We’ve reached that time of year where if you talk to any college student, they’ll complain about final exams and stress. I’d be lying if I said I wasn’t guilty of having the majority of my conversations focused on the fact that I’m too busy for anything besides studying these days. To a certain degree, college students absolutely have the right to be stressed about the end of the semester, and doing well in school, there’s a lot of weight on college success, and every student should strive to do well.
However, take it from a college student, there reaches a point where college students need to shut up. I scrolled through my Tumblr dashboard for the first time in months, and it was filled with college students complaining that it’s unfair how professors expect so much of them, and that professors shouldn’t assign so much work to the point where students get “upset” and have it dominate their lives. This isn’t just a Tumblr thing either, my peers' Facebook statuses, Yik Yaks and tweets are all filled with woes about the undeniable fact that college students are the hardest working, and most stressed individuals out there.

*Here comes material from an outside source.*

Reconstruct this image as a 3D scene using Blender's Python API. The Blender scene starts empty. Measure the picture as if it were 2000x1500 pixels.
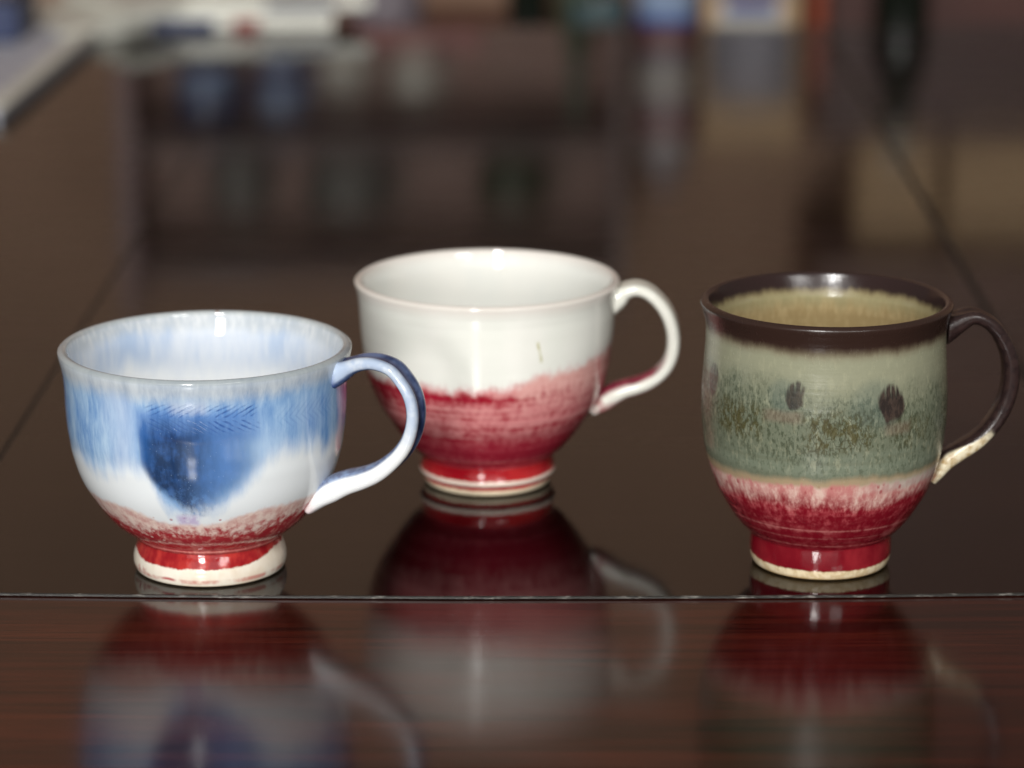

I’ve got some bad news for you if you think college is the hardest four years of your life. One week of sleepless nights because you have five finals you have to study for before taking a three-month-long break in the summer is not the epitome of struggling in life. You’ll never have another time in your life after you graduate where you can schedule your first class of the day at noon so you can sleep in. You’ll never have another time in your life where you can go out drinking on multiple nights during the week. You’ll never have another time in your life where all of your friends are either next door to you, or less than a five-minute walk away. You’ll never have another time in your life where you can have a surplus of resources and support available to you to help you navigate through your life, and that’s a fact.

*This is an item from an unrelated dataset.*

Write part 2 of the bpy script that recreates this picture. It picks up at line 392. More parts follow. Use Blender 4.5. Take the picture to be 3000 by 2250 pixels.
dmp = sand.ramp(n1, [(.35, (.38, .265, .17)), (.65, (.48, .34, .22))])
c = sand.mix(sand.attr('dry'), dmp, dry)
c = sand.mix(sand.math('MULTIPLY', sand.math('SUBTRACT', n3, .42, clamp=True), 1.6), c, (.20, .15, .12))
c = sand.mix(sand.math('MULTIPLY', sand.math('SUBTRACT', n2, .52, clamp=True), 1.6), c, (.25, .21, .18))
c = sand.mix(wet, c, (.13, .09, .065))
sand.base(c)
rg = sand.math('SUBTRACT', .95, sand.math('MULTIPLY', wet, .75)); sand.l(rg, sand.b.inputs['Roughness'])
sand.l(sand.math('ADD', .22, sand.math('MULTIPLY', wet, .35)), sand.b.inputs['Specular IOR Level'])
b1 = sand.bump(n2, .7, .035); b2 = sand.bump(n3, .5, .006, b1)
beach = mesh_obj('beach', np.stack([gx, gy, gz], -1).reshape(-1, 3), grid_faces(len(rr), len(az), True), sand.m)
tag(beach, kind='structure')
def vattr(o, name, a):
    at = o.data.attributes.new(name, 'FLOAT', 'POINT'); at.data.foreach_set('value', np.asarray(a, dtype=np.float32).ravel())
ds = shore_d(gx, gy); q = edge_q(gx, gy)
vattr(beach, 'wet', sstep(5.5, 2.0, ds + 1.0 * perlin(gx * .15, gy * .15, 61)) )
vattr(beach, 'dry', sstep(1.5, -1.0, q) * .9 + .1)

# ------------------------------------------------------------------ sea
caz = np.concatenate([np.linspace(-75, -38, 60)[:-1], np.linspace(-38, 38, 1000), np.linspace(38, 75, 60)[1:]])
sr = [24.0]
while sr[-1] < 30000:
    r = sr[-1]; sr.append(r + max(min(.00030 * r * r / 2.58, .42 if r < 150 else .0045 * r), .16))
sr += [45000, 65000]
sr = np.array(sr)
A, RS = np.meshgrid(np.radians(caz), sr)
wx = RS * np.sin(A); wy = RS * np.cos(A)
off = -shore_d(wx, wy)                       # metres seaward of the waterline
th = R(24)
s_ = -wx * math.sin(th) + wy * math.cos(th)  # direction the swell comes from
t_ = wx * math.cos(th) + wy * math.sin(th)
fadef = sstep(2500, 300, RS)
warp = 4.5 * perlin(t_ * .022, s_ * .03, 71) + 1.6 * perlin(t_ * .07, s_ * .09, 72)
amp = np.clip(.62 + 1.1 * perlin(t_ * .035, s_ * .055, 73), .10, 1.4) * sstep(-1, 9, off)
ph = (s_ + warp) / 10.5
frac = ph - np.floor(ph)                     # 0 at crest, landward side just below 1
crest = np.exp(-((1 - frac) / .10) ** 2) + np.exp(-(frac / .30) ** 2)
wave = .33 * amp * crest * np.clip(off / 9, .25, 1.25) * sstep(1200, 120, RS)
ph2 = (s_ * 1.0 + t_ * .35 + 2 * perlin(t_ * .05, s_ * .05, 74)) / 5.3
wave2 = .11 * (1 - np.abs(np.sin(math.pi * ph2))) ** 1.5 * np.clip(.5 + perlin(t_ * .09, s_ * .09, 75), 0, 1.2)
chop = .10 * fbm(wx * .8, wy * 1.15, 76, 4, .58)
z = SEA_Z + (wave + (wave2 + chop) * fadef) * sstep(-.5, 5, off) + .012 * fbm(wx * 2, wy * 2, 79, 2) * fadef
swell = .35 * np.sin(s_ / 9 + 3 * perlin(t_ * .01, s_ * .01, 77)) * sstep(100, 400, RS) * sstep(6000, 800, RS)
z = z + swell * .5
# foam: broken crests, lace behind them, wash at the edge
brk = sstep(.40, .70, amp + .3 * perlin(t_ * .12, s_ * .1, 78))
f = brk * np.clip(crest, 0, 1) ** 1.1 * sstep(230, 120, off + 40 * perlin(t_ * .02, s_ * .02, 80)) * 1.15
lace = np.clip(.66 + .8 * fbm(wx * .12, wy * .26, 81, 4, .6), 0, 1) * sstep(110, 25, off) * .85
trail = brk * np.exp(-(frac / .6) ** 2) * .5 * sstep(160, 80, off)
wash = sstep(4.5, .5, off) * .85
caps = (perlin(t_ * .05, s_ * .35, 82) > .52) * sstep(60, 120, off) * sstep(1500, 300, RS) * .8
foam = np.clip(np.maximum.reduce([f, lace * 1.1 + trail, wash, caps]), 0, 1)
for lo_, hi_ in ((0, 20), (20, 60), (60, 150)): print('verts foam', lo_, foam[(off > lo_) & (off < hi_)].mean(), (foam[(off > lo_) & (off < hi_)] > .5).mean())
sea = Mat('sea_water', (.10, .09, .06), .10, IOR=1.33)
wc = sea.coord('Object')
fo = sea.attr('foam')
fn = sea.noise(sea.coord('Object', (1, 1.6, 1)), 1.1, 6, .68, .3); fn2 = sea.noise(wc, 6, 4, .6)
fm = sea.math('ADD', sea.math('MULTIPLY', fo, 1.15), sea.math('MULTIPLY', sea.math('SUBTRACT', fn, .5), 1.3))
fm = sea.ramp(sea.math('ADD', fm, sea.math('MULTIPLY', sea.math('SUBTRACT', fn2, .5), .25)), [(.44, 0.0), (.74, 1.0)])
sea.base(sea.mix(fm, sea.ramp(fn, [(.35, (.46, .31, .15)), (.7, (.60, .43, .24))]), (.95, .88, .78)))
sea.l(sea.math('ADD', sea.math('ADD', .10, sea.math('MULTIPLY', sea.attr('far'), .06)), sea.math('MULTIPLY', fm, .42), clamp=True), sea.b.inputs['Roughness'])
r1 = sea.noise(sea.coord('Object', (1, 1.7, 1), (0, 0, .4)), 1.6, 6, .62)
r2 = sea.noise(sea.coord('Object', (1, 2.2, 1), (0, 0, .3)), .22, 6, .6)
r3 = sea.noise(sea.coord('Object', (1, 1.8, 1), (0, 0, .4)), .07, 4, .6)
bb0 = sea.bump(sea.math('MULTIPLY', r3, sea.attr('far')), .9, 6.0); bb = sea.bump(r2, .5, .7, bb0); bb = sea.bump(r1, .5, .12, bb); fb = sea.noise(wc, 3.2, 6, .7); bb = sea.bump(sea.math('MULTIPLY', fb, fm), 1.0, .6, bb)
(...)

After you graduate, you’ll quickly yearn for the days where you can be a college student again. Adults and college graduates alike long for the days where they can live the life college students have right now. In the working world, there’s no such thing as a summer break (or a winter one at that). You’ll have to work long hours with seemingly no end goal. You can’t schedule work to start in the afternoon; you have to be there at 9 a.m. sharp. If there’s one thing my father taught me (he actually taught me lots of things, but this lesson is one he really worked in ingrain into my head), it’s that to be successful in life, you’ll have to work hard, not cave under pressure, and not cry just because things are harder than you’d like them to be. If you think your professors are hard on you now for giving you an exam, wait until your boss expects you to have a whole project done in a day, and if it’s not done, then you’ll stay at work until it is.
You should really be thanking your professors right now; they are giving you only a fraction of the pressure you’ll be under in the workplace. They are working hard to train you to become a talented and marketable individual so that you can ultimately get a job doing what you love. They aren’t working you hard because they want to upset you and make you cry from stress, they are working you hard because they are showing you what it is like to be an adult in the real world, and if you’re not ready for that, you better start figuring out how you’d like to design your parent’s basement because that’s as far as you’ll get with your degree.
College students, I know you’re stressed, and that’s okay because you’re learning. Be thankful for every moment you have left in college, because there’s going to come a day when you’re working and don’t have all the liberties you have right now. They call college the best four years of your life—don’t be so foolish to not realize that it truly is!